“The hard-earned taxpayers’ money in Berlin are thoughtlessly wasted, or spent on the integration industry,” the deputy chairman Ronald Glaeser told a Berlin weekly.
The background to his complaint is the decision of the Berlin authorities to demolish a container village in the district of Pankow, which had been inhabited by asylum seekers since October 2017.
Social Senator Elke Breitenbach (Left Party) announced the government’s new strategy to accommodate migrants in modular buildings and regular apartments.
Overall, the accommodation project has cost taxpayers 14,5 million euros, according to information from the Berliner Morgenpost.
If one divides this value by the number of overnight stays (95 000), the costs per night per migrant there amount to 150 euros, while the target is 20 to 30 euros per night per migrant.
At the same time, the authorities are planning a new modular shelter for migrants about three kilometers from the facility in question. This will bring “millions of new costs for Berlin,” complains Glaeser. “It can not be that the Senate closes an accommodation while at the same time planning a new, more luxurious one and thus even more expensive than one down the road – and the costs are getting out of hand.”

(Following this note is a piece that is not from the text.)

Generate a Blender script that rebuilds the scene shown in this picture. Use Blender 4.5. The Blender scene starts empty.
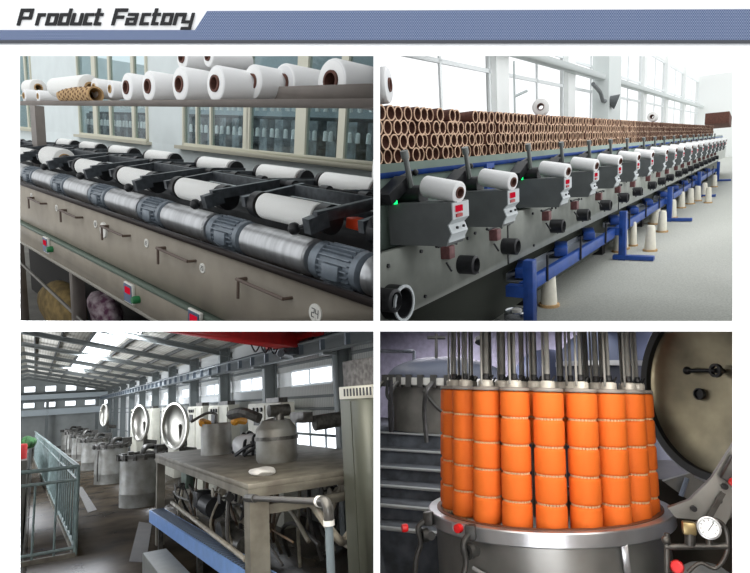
import bpy, bmesh, math, random
from mathutils import Vector, Matrix
PI = math.pi
C = bpy.context.scene.collection
F, CX, CY = 550.0, 375.0, 286.5
random.seed(7)

# ------------------------------------------------------------------ materials
def lin(c):
    c = c / 255.0
    return c / 12.92 if c <= 0.04045 else ((c + 0.055) / 1.055) ** 2.4
def col(rgb): return tuple(lin(v) for v in rgb) + (1.0,)
MATS = {}
def mat(name, rgb, rough=0.6, metal=0.0, var=0.0, scale=20.0, bump=0.0, stretch=(1, 1, 1), spec=0.5, rgb2=None, coat=0.0):
    if name in MATS: return MATS[name]
    m = bpy.data.materials.new(name); m.use_nodes = True
    nt = m.node_tree; b = nt.nodes['Principled BSDF']
    b.inputs['Base Color'].default_value = col(rgb)
    b.inputs['Roughness'].default_value = rough
    b.inputs['Metallic'].default_value = metal
    b.inputs['Specular IOR Level'].default_value = spec
    b.inputs['Coat Weight'].default_value = coat
    tc = nt.nodes.new('ShaderNodeTexCoord'); mp = nt.nodes.new('ShaderNodeMapping')
    mp.inputs['Scale'].default_value = stretch
    nz = nt.nodes.new('ShaderNodeTexNoise'); nz.inputs['Scale'].default_value = scale; nz.inputs['Detail'].default_value = 4
    nt.links.new(tc.outputs['Object'], mp.inputs['Vector']); nt.links.new(mp.outputs['Vector'], nz.inputs['Vector'])
    if var > 0 or rgb2:
        rp = nt.nodes.new('ShaderNodeValToRGB')
        a = rgb2 if rgb2 else tuple(max(0, v * (1 - var)) for v in rgb)
        rp.color_ramp.elements[0].position = 0.35; rp.color_ramp.elements[0].color = col(a)
        rp.color_ramp.elements[1].position = 0.65; rp.color_ramp.elements[1].color = col(rgb)
        nt.links.new(nz.outputs['Fac'], rp.inputs['Fac']); nt.links.new(rp.outputs['Color'], b.inputs['Base Color'])
    if bump > 0:
        bp = nt.nodes.new('ShaderNodeBump'); bp.inputs['Strength'].default_value = bump; bp.inputs['Distance'].default_value = 0.01
        nt.links.new(nz.outputs['Fac'], bp.inputs['Height']); nt.links.new(bp.outputs['Normal'], b.inputs['Normal'])
    MATS[name] = m; return m
def emit(name, rgb, s):
    if name in MATS: return MATS[name]
    m = bpy.data.materials.new(name); m.use_nodes = True; nt = m.node_tree; nt.nodes.clear()
    e = nt.nodes.new('ShaderNodeEmission'); o = nt.nodes.new('ShaderNodeOutputMaterial')
    e.inputs['Color'].default_value = col(rgb); e.inputs['Strength'].default_value = s
    nt.links.new(e.outputs[0], o.inputs[0]); MATS[name] = m; return m
def glass(name, rgb, mix):
    m = bpy.data.materials.new(name); m.use_nodes = True; nt = m.node_tree; nt.nodes.clear()
    t = nt.nodes.new('ShaderNodeBsdfTransparent'); g = nt.nodes.new('ShaderNodeBsdfGlossy')
    mx = nt.nodes.new('ShaderNodeMixShader'); o = nt.nodes.new('ShaderNodeOutputMaterial')
    t.inputs[0].default_value = col(rgb); g.inputs['Roughness'].default_value = 0.05; mx.inputs[0].default_value = mix
    nt.links.new(t.outputs[0], mx.inputs[1]); nt.links.new(g.outputs[0], mx.inputs[2]); nt.links.new(mx.outputs[0], o.inputs[0])
    MATS[name] = m; return m
def banded(name, rgb, rgb2, freq, axis='X', rough=0.6, bump=0.3, metal=0.0):
    m = mat(name, rgb, rough, metal); nt = m.node_tree; b = nt.nodes['Principled BSDF']
    tc = nt.nodes.new('ShaderNodeTexCoord'); w = nt.nodes.new('ShaderNodeTexWave')
    w.bands_direction = axis; w.inputs['Scale'].default_value = freq; w.inputs['Distortion'].default_value = 0.3
    rp = nt.nodes.new('ShaderNodeValToRGB'); rp.color_ramp.elements[0].color = col(rgb2); rp.color_ramp.elements[1].color = col(rgb)
    rp.color_ramp.elements[1].position = 0.5
    bp = nt.nodes.new('ShaderNodeBump'); bp.inputs['Strength'].default_value = bump; bp.inputs['Distance'].default_value = 0.01
    nt.links.new(tc.outputs['Object'], w.inputs['Vector']); nt.links.new(w.outputs['Fac'], rp.inputs['Fac'])
    nt.links.new(rp.outputs['Color'], b.inputs['Base Color']); nt.links.new(w.outputs['Fac'], bp.inputs['Height'])
    nt.links.new(bp.outputs['Normal'], b.inputs['Normal']); return m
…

The city justified the additional costs with the shortage of space at the beginning of the migrant crisis in 2015 and 2016. At that time it was decided to build so-called Tempohomes on some properties with special building rights.
Altogether, Berlin has invested 160 million euros in housing containers for migrants. However, since the housing was built according to special building laws, they were only approved for three years. Of the 25 000 places in the 77 shared accommodation centres for asylum seekers, 22 000 are currently occupied, according to Morgenpost. For 2019 they expect a total demand of 26 365, at the end of 2020 there will be 36 765 and 2021 there will be 27 704 persons housed in such centres.
For Glaeser, therefore, a “fundamental change in the asylum policy” is needed. The key to easing the housing situation for asylum seekers and reducing costs for citizens is “a halt to illegal mass immigration and an increase in the number of deportations”.